## Collected material:

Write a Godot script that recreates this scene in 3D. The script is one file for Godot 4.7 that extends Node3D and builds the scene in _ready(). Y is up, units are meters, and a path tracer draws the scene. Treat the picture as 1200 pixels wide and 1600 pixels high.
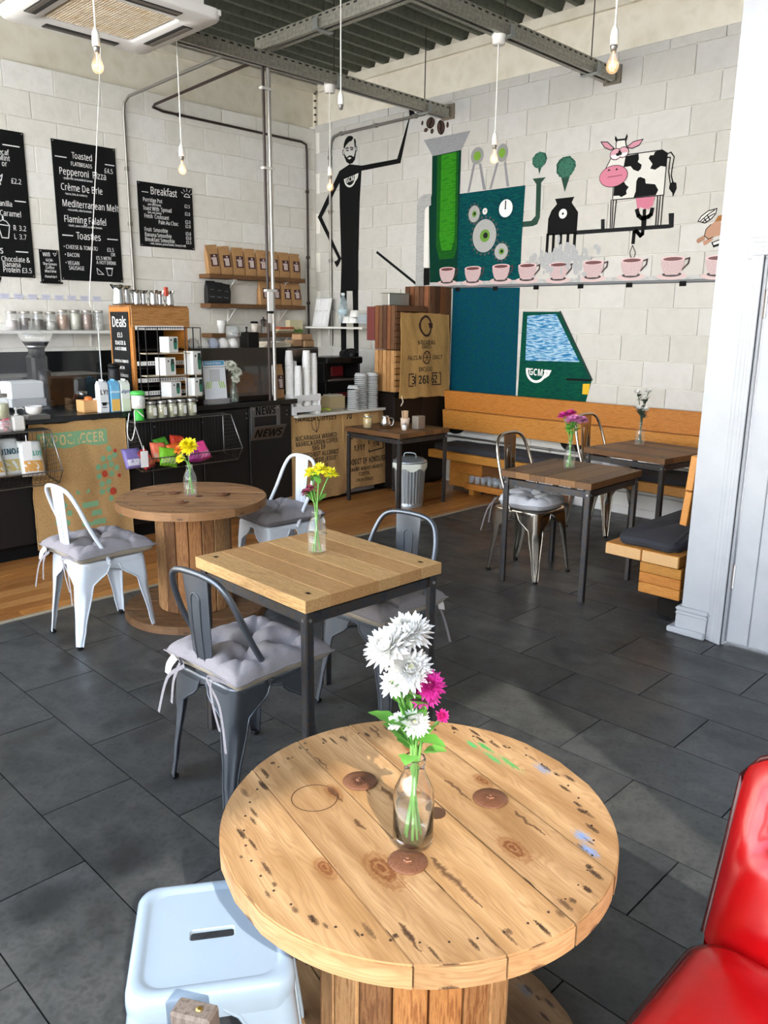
extends Node3D
# A café corner: painted block walls, a counter on the left, spool and oak tables, benches under a mural.

var mats := {}
var taken := {}
var rng := RandomNumberGenerator.new()
var fnt: SystemFont
var fnt_bold: SystemFont
var fnt_serif: SystemFont

# ---------------------------------------------------------------- mesh helpers
func nst() -> SurfaceTool:
	var st := SurfaceTool.new()
	st.begin(Mesh.PRIMITIVE_TRIANGLES)
	st.set_smooth_group(-1)
	return st

func tri(st: SurfaceTool, a: Vector3, b: Vector3, c: Vector3) -> void:
	st.add_vertex(a); st.add_vertex(b); st.add_vertex(c)

# corners counter-clockwise as seen from the front
func quad(st: SurfaceTool, a: Vector3, b: Vector3, c: Vector3, d: Vector3) -> void:
	tri(st, a, c, b); tri(st, a, d, c)

func box(st: SurfaceTool, c: Vector3, s: Vector3, b := 0.0, xf := Transform3D()) -> void:
	st.set_smooth_group(-1)
	var h := s / 2.0
	b = minf(b, minf(h.x, minf(h.y, h.z)) * 0.9)
	for ax in 3:
		var u := (ax + 1) % 3
		var w := (ax + 2) % 3
		for sg in [-1.0, 1.0]:
			var q: Array[Vector3] = []
			for k in [[-1, -1], [1, -1], [1, 1], [-1, 1]]:
				var p := Vector3()
				p[ax] = sg * h[ax]
				p[u] = k[0] * (h[u] - b)
				p[w] = k[1] * (h[w] - b)
				q.append(xf * (c + p))
			if sg > 0: quad(st, q[0], q[1], q[2], q[3])
			else: quad(st, q[3], q[2], q[1], q[0])
			if b > 0.0:
				for sg2 in [-1.0, 1.0]:
					var e: Array[Vector3] = []
					for k in [[0, -1], [0, 1], [1, 1], [1, -1]]:
						var p := Vector3()
						p[ax] = sg * (h[ax] - (b if k[0] == 1 else 0.0))
						p[u] = sg2 * (h[u] - (b if k[0] == 0 else 0.0))
						p[w] = k[1] * (h[w] - b)
						e.append(xf * (c + p))
					if sg * sg2 > 0: quad(st, e[3], e[2], e[1], e[0])
					else: quad(st, e[0], e[1], e[2], e[3])
	if b > 0.0:
		for sx in [-1.0, 1.0]:
			for sy in [-1.0, 1.0]:
				for sz in [-1.0, 1.0]:
					var a := xf * (c + Vector3(sx * h.x, sy * (h.y - b), sz * (h.z - b)))
					var d := xf * (c + Vector3(sx * (h.x - b), sy * h.y, sz * (h.z - b)))
					var e2 := xf * (c + Vector3(sx * (h.x - b), sy * (h.y - b), sz * h.z))
					if sx * sy * sz > 0: tri(st, a, e2, d)
					else: tri(st, a, d, e2)

func bx(c: Vector3, s: Vector3, b := 0.0, xf := Transform3D()) -> SurfaceTool:
	var st := nst()
	box(st, c, s, b, xf)
	return st

# box from two corners
func bb(a: Vector3, z: Vector3, b := 0.0) -> SurfaceTool:
	return bx((a + z) / 2.0, (z - a).abs(), b)

# rings of points joined into a skin; ring k+1 lies "above" ring k, points run clockwise seen from above
func loft(st: SurfaceTool, rings: Array, closed := true, cap0 := false, cap1 := false, smooth := true) -> void:
	st.set_smooth_group(0 if smooth else -1)
	for i in rings.size() - 1:
		var lo: PackedVector3Array = rings[i]
		var hi: PackedVector3Array = rings[i + 1]
		var m := lo.size()
		for j in (m if closed else m - 1):
			var k := (j + 1) % m
			tri(st, lo[j], lo[k], hi[k]); tri(st, lo[j], hi[k], hi[j])
	st.set_smooth_group(-1)
	if cap0: fan(st, rings[0], true)
	if cap1: fan(st, rings[-1], false)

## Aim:
Repeat the lines exactly as they stand, from the opening line of the data through the line with "var fnt_serif: SystemFont". Pictures stay out of the copy.

## Exercise solution:
Write a Godot script that recreates this scene in 3D. The script is one file for Godot 4.7 that extends Node3D and builds the scene in _ready(). Y is up, units are meters, and a path tracer draws the scene. Treat the picture as 1200 pixels wide and 1600 pixels high.
extends Node3D
# A café corner: painted block walls, a counter on the left, spool and oak tables, benches under a mural.

var mats := {}
var taken := {}
var rng := RandomNumberGenerator.new()
var fnt: SystemFont
var fnt_bold: SystemFont
var fnt_serif: SystemFont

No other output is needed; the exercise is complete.